Fornero cancella tassa sulle colf. Pagano l’ Aspi le aziende, non le famiglie

di Alessandro Camilli
Pubblicato il 7 Febbraio 2013 - 14:37 OLTRE 6 MESI FA

ROMA – Un paio di settimane fa una norma contenuta nella riforma del mercato del lavoro aveva scatenato panico e proteste. Millecinquecento euro da pagare in caso di licenziamento da parte dei datori di lavoro per finanziare l’Aspi, il neonato fondo per la disoccupazione. Da pagare anche quando licenziata è la donna delle pulizie e anche quando il datore di lavoro non è un’azienda ma una pensionata che ha bisogno di un aiuto in casa. Dopo quindici giorni di preoccupato silenzio ieri (6 febbraio) il ministero del Welfare ha fatto sapere che la norma vale solo per le imprese. Salvi quindi pensionati e famiglie che hanno alle proprie dipendenza una baby sitter, una badante o anche solo una ragazza che  stira loro camicie e biancheria e

La norma in questione era contenuta nella riforma del mercato del lavoro. Una norma sensata ma verosimilmente mal scritta. Una norma che imponeva a tutti i datori di lavoro di versare in caso di licenziamento, anche per giusta causa, un contributo che poteva arrivare sino a 1500 euro all’Aspi. Contributo che andava e va sotto la voce di ‘contributo di licenziamento’ e contributo che serviva e serve a finanziare quel fondo che erogherà la nuova indennità di disoccupazione. Norma sensata perché è logico che i datori di lavoro contribuiscano a questo fondo ed è comprensibile che non sia il solo Stato e l’Inps a farsene carico, ma norma mal scritta perché metteva sullo stesso piano grandi industrie e privati cittadini includendoli in un’unica macro categoria che andava sotto il nome di ‘datore di lavoro’. Ed è evidente che 1500 euro hanno un peso assai differente se a pagarli è la Fiat o il signor Rossi.

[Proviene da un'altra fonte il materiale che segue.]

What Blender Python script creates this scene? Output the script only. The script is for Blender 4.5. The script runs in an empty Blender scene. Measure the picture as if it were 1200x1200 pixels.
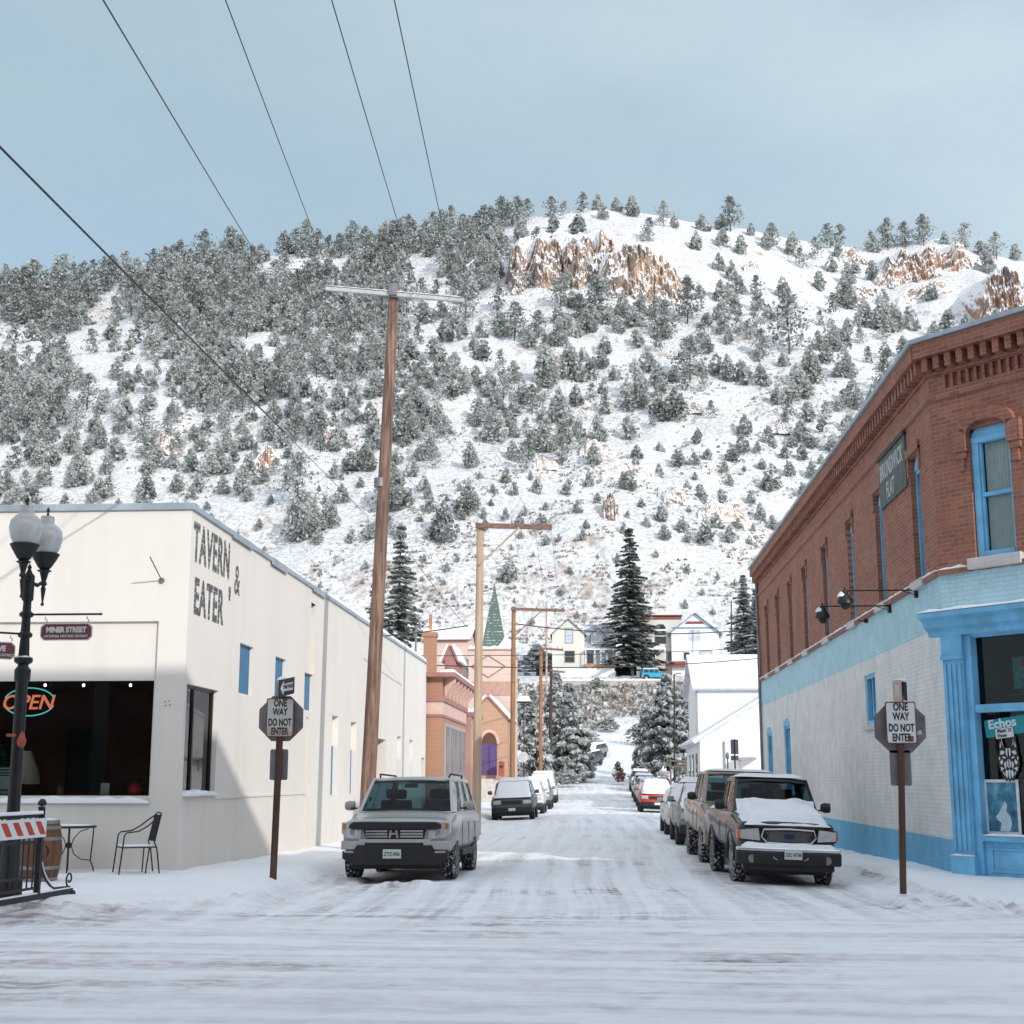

Teresa Benvenuto, segretario nazionale di Assindatacolf, il sindacato che per primo sollevò il caso, fece notare che “il contributo è previsto in tutti i casi di interruzione di un rapporto di lavoro a tempo indeterminato successivi al primo gennaio del 2013”. Ed effettivamente così era e così è. La ministra Elsa Fornero è però finalmente intervenuta fornendo la corretta interpretazione della norma facendo sapere che va applicata alle sole aziende, facendo salvi i privati e il famoso signor Rossi.

La norma ora limitata alle aziende prevede che si versino 483,80 euro per ogni anno di anzianità lavorativa maturata. Se l’anzianità è inferiore all’anno vanno conteggiati soltanto i mesi effettivamente lavorati e, in ogni caso, non si possono conteggiare più di tre anni totali, motivo per cui il contributo non può superare i 1.451,40 euro. La quota annua viene infatti calcolata per tutti i datori di lavoro sul 41 per cento del massimo mensile previsto per Aspi, (1.180): quindi 483,80 euro. Cifra che andrà versata in ogni caso, anche quando il licenziamento avvenga per giusta causa e anche se il lavoratore licenziato non farà richiesta del sussidio. Uniche eccezioni le dimissioni e la conclusione consensuale del rapporto di lavoro.